# Problem to solve:
Work out the number of lines with "part" in them. Reply with that number and no other words.

# Provided data:
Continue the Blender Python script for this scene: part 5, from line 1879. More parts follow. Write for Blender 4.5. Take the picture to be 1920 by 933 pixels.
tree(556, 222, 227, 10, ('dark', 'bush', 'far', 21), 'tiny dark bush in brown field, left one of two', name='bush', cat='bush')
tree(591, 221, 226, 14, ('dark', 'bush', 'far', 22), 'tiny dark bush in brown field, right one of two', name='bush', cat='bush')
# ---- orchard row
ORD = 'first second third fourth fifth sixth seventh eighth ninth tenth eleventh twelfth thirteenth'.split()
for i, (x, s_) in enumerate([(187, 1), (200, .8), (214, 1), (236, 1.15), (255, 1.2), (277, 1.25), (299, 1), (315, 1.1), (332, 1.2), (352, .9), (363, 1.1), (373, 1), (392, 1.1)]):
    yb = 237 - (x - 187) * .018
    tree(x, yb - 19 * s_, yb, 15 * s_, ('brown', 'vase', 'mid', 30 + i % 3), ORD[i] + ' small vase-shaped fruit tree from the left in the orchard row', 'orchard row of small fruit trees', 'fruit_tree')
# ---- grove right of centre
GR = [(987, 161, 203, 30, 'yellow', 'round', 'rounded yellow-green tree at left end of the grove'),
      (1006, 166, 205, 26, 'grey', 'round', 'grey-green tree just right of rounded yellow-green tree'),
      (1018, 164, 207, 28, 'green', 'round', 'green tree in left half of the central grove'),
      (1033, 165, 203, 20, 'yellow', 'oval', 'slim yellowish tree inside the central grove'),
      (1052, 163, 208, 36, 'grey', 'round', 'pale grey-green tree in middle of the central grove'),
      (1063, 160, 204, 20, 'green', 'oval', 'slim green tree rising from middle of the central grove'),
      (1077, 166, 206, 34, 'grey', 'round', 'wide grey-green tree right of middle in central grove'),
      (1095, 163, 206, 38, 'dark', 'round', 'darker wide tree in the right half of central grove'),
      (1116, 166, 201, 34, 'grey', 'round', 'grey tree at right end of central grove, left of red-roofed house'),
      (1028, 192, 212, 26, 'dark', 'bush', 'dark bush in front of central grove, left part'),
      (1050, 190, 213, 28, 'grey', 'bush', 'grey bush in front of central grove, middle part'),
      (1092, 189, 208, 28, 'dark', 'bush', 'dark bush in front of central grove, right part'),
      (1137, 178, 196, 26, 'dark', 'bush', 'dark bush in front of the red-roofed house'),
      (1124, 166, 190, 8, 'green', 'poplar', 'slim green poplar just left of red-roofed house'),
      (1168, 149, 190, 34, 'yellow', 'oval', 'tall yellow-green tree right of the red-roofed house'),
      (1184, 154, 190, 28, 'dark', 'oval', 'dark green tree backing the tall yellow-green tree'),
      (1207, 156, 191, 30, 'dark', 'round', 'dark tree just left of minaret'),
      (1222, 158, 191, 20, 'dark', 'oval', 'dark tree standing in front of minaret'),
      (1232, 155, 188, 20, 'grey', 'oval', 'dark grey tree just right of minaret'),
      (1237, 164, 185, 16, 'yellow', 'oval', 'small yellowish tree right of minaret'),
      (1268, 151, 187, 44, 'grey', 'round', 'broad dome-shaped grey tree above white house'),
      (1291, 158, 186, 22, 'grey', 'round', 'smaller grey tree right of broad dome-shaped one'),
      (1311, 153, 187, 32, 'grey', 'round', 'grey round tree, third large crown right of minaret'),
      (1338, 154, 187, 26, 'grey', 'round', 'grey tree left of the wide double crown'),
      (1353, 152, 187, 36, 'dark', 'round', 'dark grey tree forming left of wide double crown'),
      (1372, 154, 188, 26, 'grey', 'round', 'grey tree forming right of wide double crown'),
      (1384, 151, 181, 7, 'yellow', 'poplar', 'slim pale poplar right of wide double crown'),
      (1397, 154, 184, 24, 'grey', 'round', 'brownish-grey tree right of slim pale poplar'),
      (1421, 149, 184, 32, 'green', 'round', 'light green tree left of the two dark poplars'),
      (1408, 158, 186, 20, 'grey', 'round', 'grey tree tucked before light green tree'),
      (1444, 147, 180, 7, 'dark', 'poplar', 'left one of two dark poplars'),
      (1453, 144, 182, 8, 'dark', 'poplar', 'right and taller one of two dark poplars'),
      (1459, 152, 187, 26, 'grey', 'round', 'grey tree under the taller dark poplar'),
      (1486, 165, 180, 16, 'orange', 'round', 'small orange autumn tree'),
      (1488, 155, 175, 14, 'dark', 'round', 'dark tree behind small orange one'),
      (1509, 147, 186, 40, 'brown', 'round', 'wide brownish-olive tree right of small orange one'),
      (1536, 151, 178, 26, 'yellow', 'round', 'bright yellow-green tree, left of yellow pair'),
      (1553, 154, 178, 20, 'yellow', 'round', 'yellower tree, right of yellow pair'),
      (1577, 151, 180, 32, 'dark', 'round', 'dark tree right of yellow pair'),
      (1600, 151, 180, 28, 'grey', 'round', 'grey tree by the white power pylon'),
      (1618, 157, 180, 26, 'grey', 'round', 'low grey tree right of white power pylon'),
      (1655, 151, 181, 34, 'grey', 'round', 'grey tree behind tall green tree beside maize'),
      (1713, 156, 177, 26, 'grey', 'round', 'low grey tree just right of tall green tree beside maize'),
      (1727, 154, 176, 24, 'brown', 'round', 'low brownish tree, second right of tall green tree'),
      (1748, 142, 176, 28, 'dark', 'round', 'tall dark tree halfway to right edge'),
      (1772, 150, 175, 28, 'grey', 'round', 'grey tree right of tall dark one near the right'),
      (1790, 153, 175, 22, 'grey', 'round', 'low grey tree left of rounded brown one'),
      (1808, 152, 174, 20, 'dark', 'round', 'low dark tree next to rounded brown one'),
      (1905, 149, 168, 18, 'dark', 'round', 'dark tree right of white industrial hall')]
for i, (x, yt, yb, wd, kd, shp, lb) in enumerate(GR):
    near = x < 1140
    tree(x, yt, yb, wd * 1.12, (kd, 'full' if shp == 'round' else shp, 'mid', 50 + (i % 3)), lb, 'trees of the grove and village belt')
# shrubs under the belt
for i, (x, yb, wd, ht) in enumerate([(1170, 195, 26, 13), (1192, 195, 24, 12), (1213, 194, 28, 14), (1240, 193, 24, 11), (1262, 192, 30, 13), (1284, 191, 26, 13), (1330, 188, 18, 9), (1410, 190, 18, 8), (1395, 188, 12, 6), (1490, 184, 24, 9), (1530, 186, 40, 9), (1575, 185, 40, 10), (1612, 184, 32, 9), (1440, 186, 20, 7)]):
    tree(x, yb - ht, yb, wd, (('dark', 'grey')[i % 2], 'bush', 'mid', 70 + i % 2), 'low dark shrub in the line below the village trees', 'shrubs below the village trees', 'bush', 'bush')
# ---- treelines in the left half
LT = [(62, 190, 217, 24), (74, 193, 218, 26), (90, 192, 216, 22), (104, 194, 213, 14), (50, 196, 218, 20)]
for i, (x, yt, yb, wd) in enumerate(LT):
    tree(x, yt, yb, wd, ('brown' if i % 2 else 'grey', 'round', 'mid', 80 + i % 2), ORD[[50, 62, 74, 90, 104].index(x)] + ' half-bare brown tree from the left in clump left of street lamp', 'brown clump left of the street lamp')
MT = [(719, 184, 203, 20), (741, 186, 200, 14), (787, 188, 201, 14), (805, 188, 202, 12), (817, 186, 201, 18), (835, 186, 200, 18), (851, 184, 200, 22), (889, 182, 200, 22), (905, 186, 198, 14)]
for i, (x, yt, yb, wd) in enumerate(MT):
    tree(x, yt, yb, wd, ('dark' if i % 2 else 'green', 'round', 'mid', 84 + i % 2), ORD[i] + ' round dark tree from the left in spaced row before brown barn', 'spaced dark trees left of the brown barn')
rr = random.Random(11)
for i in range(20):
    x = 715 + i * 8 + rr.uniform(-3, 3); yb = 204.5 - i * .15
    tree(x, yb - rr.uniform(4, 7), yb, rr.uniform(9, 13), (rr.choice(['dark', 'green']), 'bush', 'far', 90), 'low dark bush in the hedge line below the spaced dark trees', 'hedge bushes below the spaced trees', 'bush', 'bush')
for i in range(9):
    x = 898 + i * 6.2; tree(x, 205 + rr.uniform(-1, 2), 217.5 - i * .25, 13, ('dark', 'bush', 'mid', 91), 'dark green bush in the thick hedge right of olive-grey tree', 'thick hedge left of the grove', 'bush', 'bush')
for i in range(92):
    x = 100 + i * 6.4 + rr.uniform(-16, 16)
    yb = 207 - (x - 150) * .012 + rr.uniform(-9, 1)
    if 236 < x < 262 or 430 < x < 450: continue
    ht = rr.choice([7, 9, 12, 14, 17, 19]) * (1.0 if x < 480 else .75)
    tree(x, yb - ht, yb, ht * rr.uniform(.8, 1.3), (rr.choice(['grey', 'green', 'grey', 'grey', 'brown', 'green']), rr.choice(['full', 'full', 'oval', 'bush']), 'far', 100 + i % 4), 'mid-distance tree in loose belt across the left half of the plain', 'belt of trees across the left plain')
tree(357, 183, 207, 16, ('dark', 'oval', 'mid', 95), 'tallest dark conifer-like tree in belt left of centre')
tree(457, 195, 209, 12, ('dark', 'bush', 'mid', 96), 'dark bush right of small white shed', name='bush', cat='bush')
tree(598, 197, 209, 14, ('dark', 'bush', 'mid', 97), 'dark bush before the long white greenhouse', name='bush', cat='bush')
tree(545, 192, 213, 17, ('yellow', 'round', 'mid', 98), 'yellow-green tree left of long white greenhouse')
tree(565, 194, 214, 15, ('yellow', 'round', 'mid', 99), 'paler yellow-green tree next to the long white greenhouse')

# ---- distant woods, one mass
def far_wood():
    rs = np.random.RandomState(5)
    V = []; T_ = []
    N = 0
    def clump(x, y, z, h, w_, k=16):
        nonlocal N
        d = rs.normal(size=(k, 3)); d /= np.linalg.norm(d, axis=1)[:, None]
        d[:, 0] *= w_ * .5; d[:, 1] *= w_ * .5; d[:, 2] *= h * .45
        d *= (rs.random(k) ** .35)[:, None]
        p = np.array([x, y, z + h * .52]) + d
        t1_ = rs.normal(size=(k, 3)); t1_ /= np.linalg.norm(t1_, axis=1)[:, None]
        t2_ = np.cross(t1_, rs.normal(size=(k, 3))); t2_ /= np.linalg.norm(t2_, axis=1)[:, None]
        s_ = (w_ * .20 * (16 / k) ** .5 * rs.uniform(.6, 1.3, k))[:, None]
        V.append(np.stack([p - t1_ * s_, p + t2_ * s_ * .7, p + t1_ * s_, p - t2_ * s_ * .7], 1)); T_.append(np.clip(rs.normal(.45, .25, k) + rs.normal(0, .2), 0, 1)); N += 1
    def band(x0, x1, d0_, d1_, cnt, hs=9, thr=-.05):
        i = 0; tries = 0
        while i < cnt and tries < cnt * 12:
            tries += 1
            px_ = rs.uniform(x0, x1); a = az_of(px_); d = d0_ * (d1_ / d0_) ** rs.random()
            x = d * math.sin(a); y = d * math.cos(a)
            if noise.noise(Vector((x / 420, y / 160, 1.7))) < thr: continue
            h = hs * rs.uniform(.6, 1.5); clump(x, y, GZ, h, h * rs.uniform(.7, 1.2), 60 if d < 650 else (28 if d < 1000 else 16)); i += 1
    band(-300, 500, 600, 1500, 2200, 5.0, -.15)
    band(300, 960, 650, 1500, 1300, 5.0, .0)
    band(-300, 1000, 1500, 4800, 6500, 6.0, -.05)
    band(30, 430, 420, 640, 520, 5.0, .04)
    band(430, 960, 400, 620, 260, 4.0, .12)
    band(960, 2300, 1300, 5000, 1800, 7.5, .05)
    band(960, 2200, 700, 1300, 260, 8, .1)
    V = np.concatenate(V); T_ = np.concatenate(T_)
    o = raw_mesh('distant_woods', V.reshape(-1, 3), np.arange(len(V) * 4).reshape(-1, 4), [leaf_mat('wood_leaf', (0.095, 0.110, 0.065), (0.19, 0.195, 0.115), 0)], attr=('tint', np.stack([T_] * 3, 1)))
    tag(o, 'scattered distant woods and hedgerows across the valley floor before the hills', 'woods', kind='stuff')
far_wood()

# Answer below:
4